My dad is not a macaw
Por Yeraldilsa Gamboa Suárez · Colombia, Santander · Guacamaya bandera (Ara Macao)
My dad is not a macaw… he doesn’t soar through the skies in beautiful colors… he doesn’t spread his wings to kiss the air. My dad is just a farmer from Santander who one day was captured in a cage; this is his story.
Alberto, my dad, was a community leader in a rural village in a town as magical as the mist that gently descended and cloaked the mountains. The door to our house was knocked on July 20, 2003, at around 3 a.m. My uncle Osvaldo and Mr. Segundo were inviting him to “take out the guerrilla,” and he, ignoring the pleas of my 11-year-old brother, left.
They say that once you’ve gone to bed, even if someone knocks, you shouldn’t open the door… That early morning, my dad and his companions mistakenly shot a neighbor from the village. Their urge to take justice into their own hands sparked a new conflict that led them to prison and later to flee to avoid becoming victims of revenge… revenge that sought death.
Violence in Colombia is nothing more than the deepening of resentments that, as Germán Castro Caycedo would say, do not belong to us. We are part of a war that is not ours, but it has cruelly and mercilessly made us its own.
One day, many years later, Fernanda arrived — a macaw who, after being kept in captivity, was rescued by the Santander Environmental Authority and released in the rural area of the town of La Paz. From afar, her colors stood out among the trees: vivid orange and reddish tones, a touch of yellow, and the balance of a petroleum blue. She was, without a doubt, the largest and most striking bird I had ever seen in my life.
I grabbed my camera and stored her image in a little corner of my photographic memory and my heart. She gifted me a beautiful moment: she perched calmly on my dad’s arm to eat a banana, while he smiled and watched her.
It might have just been a coincidence, but it reminded us of how precious freedom is and the right every bird —every animal— has to always be free. If a person, even after making mistakes, sees prison as the worst punishment, how can it be that, for humans, it’s normal to condemn an animal to the same fate? Fernanda came to show us that violence isn’t just the cruel, miserable armed conflict — it’s any act that strips a living being of its freedom and its right to live in nature.
Without saying a word, I knew how my dad saw himself reflected in Fernanda’s eyes… how he wished that no one would ever clip his wings or stop his flight again. He didn’t have to tell me — his tears said it all as that macaw resumed her journey and disappeared among the trees.
Analysis and reflections from Fundación Loros
When Fernanda, the rehabilitated macaw, perched on Alberto's arm, the scene was enough to highlight a contrast: a bird that regains her flight beside a man who had known confinement due to an armed mistake. Watching them, the question arises without dramatics:
“If a person, even after making mistakes, sees prison as the worst punishment, why do we normalize the same sentence for a wild animal?”

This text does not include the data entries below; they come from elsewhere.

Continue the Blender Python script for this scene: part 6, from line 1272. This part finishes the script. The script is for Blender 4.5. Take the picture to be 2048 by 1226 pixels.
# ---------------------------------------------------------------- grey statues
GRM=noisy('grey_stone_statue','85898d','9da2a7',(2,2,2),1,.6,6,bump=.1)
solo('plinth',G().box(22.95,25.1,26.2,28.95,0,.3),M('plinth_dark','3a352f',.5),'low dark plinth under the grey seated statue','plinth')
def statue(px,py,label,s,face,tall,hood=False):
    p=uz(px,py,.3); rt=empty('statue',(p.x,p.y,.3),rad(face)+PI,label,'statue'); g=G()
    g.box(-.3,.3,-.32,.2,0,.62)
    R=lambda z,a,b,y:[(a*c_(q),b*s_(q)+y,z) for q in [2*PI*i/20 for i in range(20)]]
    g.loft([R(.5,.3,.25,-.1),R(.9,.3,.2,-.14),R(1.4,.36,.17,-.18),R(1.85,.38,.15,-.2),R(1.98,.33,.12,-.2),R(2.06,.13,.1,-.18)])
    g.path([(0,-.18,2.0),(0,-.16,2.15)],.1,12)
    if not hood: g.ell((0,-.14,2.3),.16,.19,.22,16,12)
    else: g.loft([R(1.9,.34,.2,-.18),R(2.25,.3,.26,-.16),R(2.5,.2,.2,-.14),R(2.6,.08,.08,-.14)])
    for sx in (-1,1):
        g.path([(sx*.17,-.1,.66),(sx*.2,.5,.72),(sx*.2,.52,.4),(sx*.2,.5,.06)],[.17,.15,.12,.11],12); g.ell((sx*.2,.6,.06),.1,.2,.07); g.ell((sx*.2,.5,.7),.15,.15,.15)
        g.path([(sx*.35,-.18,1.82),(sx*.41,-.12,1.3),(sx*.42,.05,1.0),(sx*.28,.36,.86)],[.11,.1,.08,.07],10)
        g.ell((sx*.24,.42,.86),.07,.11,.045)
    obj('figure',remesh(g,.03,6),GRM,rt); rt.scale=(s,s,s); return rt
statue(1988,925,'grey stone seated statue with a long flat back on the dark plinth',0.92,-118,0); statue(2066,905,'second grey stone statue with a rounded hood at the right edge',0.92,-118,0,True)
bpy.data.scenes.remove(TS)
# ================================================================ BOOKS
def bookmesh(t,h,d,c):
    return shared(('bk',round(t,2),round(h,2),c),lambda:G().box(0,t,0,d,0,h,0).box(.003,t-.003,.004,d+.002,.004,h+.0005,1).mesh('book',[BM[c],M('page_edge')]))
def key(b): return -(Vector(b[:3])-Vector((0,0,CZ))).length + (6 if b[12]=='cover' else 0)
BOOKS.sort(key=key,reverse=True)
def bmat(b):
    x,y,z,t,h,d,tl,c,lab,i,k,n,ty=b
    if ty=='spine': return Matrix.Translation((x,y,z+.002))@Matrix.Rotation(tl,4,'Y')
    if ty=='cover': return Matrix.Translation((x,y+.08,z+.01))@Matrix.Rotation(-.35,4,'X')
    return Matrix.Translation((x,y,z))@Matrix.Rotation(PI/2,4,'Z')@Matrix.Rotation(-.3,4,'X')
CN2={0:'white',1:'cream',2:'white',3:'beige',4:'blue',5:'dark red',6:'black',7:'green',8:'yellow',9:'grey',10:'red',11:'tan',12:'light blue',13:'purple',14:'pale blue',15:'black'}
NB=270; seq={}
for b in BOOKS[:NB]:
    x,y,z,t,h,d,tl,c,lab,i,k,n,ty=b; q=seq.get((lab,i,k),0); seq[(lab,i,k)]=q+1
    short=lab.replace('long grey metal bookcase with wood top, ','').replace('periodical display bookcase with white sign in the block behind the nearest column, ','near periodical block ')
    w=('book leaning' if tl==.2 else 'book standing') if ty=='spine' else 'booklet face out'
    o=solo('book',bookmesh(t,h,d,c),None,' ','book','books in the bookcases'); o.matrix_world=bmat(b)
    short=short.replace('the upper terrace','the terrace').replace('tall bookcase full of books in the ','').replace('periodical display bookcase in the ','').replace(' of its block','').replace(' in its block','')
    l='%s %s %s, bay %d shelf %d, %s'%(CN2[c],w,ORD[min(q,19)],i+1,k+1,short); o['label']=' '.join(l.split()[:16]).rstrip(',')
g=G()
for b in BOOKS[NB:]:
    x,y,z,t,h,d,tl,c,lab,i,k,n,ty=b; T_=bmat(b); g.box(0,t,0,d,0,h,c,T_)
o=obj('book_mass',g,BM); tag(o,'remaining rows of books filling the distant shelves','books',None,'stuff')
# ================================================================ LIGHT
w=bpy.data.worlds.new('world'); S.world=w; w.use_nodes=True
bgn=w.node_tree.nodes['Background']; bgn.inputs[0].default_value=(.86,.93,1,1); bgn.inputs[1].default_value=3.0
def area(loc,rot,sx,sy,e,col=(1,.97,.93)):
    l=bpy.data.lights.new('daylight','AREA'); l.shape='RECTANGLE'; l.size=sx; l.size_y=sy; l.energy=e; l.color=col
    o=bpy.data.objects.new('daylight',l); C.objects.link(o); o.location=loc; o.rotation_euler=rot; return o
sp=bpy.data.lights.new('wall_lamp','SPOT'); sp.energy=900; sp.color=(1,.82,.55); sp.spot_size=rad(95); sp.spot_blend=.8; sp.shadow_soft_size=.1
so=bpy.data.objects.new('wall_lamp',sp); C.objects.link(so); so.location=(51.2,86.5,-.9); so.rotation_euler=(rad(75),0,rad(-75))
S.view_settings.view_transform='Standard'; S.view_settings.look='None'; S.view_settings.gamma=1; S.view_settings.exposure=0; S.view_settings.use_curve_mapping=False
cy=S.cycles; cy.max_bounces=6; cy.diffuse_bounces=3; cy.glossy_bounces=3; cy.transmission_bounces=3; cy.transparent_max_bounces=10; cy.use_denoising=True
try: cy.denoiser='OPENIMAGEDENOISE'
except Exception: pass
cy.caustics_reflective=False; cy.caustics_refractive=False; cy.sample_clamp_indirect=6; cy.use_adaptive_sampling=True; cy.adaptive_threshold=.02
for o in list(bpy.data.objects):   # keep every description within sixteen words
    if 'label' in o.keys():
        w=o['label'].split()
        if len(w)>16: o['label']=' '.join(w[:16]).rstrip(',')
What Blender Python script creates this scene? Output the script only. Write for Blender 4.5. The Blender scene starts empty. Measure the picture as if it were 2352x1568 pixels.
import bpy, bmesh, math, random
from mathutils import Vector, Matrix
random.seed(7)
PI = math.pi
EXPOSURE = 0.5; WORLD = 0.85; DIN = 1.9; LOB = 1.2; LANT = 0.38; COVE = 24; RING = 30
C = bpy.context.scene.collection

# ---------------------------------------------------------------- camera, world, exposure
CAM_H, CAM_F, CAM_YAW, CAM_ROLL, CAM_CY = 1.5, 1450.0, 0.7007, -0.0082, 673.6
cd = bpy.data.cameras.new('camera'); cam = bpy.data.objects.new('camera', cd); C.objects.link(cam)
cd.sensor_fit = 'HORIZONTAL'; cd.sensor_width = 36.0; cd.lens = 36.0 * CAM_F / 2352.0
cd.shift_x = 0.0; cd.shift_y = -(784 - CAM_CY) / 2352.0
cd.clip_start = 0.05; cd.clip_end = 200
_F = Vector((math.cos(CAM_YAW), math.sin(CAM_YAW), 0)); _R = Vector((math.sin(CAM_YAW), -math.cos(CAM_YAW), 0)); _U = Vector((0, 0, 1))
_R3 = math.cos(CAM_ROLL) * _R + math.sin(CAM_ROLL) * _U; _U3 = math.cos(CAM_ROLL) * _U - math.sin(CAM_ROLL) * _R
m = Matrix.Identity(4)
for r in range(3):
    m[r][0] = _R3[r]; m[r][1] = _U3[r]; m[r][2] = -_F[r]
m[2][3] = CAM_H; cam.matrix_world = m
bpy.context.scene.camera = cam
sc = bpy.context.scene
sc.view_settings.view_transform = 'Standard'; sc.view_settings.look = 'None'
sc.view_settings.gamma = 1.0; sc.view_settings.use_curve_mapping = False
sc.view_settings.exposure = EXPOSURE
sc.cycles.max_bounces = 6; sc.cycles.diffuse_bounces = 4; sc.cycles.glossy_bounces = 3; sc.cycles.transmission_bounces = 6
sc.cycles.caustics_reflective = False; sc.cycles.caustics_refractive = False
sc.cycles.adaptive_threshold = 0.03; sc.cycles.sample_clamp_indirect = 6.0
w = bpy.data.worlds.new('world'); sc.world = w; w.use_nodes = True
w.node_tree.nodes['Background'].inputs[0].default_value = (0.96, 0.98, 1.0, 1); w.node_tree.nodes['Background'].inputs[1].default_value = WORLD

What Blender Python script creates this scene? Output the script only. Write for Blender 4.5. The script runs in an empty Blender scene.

The reflection is straightforward. Caging a parrot, even with good intentions, replicates the punitive logic we reject when it falls upon humans. In contrast, the process that led Fernanda from the cage to the forest shows a more coherent path: rescue, rehabilitate, release. The goal is not to provide domestic entertainment, but to restore the species’ ecological role and autonomy.
In the end, Fernanda takes flight and disappears among the yarumo trees. No greater sentiment is needed to draw the conclusion: respecting the freedom of other beings is part of an ethic that, if applied in time, prevents us from repeating with wildlife the same mistakes we've made with one another.